The thing about these tariffs that people miss isn't so much whether they cause inflation – that part's actually still up for debate.
The real problem is how they put the brakes on economic growth. They essentially shrink the economic pie for everyone.
When imported goods become more expensive (think of everything on Walmart shelves), consumers have less to spend elsewhere, reducing demand across the economy.
So what happens next is a domino effect – when people have to spend more on the basics, they start cutting back on things like vacations, restaurant meals, and all those little extras.
That money that would've been circulating through the service economy just disappears.
And when everyone's tightening their belts like this across the board, the whole economy starts to contract.
Normally, this is when the Fed would swoop in to lower rates, in order to spur spending.

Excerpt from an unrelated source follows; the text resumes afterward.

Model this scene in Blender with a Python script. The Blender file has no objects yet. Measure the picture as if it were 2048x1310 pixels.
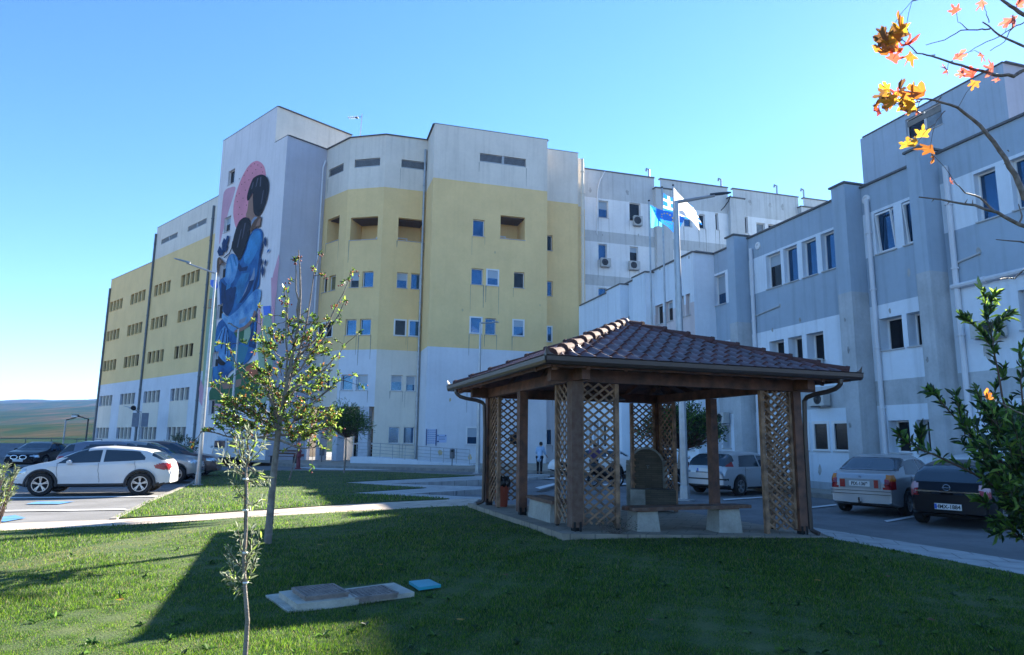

But in an inflationary environment, they can't and shouldn't.
The math just doesn't add up favorably here – what consumers lose through tariffs usually far outweighs any job gains in protected industries.
When you look at the total picture, the economy actually shrinks because people simply have less money to spend, and consumer spending is what really drives our economy.
Meanwhile, the Fed's stuck between a rock and a hard place with inflation still running hot, so they can't rush to cut rates.
Add in the government tightening its belt with spending cuts, and we're looking at some pretty rough economic waters ahead – probably until at least 2026.